◆ **THE REQUEST**
Scan the data below for the string "creates". Show every line where it turns up.

◆ **Recorded data**
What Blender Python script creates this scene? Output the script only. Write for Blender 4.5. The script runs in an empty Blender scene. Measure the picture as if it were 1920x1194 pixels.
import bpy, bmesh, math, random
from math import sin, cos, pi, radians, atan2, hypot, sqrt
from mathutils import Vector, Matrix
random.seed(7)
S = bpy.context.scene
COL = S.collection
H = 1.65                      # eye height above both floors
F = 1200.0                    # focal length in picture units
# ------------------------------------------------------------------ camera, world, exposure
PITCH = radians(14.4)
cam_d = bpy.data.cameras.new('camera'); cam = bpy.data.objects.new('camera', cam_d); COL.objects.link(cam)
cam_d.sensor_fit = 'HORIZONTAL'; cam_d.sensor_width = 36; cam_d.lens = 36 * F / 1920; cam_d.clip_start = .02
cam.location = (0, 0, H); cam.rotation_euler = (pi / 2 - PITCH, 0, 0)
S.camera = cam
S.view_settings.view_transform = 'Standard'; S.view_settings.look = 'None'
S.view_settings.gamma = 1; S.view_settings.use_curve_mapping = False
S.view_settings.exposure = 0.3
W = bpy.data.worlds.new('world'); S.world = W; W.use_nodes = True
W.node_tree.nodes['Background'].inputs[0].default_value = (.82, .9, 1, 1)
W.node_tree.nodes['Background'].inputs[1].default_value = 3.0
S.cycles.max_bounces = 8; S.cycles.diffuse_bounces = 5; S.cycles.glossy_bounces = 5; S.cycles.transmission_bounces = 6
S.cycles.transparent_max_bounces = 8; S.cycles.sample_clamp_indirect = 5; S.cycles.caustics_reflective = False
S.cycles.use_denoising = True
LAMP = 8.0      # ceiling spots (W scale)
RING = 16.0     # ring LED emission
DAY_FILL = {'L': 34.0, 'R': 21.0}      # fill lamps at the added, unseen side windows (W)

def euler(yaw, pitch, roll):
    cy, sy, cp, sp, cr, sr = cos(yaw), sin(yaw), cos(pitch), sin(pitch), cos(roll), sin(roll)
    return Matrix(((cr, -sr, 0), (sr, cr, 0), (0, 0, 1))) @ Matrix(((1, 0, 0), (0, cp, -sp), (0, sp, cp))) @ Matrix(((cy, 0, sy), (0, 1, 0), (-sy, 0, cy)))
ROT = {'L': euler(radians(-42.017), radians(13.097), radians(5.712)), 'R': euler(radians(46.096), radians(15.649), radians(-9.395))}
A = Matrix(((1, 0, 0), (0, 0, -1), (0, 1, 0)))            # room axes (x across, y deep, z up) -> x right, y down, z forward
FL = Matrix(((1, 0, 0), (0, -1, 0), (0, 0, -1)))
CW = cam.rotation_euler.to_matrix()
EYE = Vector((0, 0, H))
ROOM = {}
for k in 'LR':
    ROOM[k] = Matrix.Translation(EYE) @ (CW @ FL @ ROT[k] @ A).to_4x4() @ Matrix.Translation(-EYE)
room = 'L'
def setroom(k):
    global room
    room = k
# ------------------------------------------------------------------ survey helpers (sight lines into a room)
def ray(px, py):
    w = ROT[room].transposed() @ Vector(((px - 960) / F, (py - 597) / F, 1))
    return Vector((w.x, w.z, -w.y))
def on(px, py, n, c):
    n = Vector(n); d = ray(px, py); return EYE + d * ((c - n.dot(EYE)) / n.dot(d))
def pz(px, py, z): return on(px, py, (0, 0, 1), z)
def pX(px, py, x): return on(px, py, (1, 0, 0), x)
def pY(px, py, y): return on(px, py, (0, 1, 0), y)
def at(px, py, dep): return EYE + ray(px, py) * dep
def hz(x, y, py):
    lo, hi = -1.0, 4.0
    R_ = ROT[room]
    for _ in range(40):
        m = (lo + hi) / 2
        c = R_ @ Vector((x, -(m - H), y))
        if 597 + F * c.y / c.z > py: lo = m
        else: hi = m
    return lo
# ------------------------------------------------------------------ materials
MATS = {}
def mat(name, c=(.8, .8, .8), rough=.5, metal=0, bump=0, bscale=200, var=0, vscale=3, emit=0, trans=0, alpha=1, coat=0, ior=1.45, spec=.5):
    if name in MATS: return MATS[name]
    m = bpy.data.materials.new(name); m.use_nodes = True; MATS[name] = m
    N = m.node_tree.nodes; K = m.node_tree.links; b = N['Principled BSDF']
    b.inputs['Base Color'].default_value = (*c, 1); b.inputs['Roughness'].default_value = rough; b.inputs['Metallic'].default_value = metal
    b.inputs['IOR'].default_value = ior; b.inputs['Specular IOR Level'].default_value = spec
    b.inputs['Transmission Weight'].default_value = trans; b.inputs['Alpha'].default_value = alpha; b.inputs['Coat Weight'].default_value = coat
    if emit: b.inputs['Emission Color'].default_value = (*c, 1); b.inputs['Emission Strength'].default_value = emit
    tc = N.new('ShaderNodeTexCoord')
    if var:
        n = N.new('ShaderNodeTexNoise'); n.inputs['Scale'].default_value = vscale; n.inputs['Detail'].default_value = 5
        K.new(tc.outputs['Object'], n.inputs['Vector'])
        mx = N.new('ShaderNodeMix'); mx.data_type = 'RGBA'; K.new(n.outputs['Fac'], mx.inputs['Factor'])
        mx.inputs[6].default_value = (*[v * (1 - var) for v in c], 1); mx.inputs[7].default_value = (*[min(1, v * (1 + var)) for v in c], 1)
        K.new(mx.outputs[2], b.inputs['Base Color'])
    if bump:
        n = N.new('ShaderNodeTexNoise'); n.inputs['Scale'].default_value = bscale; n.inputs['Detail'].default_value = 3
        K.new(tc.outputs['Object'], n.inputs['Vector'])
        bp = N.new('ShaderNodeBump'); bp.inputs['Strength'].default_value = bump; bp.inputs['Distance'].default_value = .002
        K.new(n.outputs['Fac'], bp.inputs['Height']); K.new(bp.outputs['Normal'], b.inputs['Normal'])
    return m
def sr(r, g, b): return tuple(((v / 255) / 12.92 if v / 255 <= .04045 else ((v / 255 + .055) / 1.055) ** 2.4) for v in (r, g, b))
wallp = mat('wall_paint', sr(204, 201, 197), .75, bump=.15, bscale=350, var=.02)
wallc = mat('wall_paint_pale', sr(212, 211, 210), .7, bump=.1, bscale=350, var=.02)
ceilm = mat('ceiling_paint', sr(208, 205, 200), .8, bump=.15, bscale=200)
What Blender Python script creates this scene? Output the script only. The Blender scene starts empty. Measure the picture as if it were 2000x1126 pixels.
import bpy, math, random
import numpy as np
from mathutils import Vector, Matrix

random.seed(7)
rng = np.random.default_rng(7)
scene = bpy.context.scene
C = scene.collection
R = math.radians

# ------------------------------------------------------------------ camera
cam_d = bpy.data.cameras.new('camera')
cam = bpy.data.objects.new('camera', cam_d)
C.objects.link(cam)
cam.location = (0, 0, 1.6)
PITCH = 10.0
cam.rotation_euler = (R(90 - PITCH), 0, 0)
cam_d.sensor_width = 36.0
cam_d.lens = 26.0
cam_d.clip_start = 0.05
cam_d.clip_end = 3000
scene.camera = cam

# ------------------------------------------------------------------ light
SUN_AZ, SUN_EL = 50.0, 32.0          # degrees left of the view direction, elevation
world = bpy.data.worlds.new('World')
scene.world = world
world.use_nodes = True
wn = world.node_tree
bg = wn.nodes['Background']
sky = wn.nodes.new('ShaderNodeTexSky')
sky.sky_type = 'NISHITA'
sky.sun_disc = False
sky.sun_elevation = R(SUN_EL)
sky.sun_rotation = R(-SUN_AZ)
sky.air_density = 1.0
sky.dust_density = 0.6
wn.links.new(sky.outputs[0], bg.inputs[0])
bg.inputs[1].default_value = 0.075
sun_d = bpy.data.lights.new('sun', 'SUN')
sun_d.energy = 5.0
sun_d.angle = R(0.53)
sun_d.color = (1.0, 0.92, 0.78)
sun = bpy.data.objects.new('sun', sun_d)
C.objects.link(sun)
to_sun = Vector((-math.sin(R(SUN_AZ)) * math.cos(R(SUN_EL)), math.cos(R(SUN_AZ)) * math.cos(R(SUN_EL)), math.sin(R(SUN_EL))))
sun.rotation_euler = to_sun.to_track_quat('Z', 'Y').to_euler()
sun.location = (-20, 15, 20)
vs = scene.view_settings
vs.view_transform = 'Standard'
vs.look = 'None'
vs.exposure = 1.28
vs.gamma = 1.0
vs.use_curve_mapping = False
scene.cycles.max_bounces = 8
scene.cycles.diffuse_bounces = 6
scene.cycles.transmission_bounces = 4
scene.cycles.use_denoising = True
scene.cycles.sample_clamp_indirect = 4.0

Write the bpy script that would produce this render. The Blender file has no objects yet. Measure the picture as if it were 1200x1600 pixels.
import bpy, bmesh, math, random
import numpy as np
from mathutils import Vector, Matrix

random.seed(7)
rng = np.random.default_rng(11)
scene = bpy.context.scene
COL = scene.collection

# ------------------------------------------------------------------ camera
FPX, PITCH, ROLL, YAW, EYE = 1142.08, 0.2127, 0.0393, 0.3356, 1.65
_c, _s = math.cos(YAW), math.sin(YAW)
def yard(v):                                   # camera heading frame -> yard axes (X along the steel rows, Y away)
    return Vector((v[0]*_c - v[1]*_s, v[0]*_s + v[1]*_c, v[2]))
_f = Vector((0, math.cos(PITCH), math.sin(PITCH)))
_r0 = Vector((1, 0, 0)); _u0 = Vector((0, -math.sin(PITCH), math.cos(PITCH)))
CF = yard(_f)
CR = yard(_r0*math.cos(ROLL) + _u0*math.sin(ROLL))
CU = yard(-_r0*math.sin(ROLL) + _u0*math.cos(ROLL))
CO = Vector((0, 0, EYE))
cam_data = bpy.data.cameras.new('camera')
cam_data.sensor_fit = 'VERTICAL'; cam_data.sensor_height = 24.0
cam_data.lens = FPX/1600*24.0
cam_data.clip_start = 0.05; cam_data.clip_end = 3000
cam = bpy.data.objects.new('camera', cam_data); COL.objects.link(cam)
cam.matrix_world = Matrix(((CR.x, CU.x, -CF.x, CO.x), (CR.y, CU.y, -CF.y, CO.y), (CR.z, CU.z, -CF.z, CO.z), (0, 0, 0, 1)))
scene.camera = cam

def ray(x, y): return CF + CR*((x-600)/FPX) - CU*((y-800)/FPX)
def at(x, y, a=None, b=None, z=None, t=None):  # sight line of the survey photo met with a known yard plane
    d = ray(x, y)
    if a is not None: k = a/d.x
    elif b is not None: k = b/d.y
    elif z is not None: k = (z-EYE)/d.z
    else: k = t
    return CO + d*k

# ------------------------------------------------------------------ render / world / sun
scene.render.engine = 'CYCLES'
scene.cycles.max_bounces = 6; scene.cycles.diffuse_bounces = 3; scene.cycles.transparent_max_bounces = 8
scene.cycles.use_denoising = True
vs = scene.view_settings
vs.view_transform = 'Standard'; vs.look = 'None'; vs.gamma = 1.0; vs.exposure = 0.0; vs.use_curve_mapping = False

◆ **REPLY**
What Blender Python script creates this scene? Output the script only. Write for Blender 4.5. The script runs in an empty Blender scene. Measure the picture as if it were 1920x1194 pixels.
What Blender Python script creates this scene? Output the script only. The Blender scene starts empty. Measure the picture as if it were 2000x1126 pixels.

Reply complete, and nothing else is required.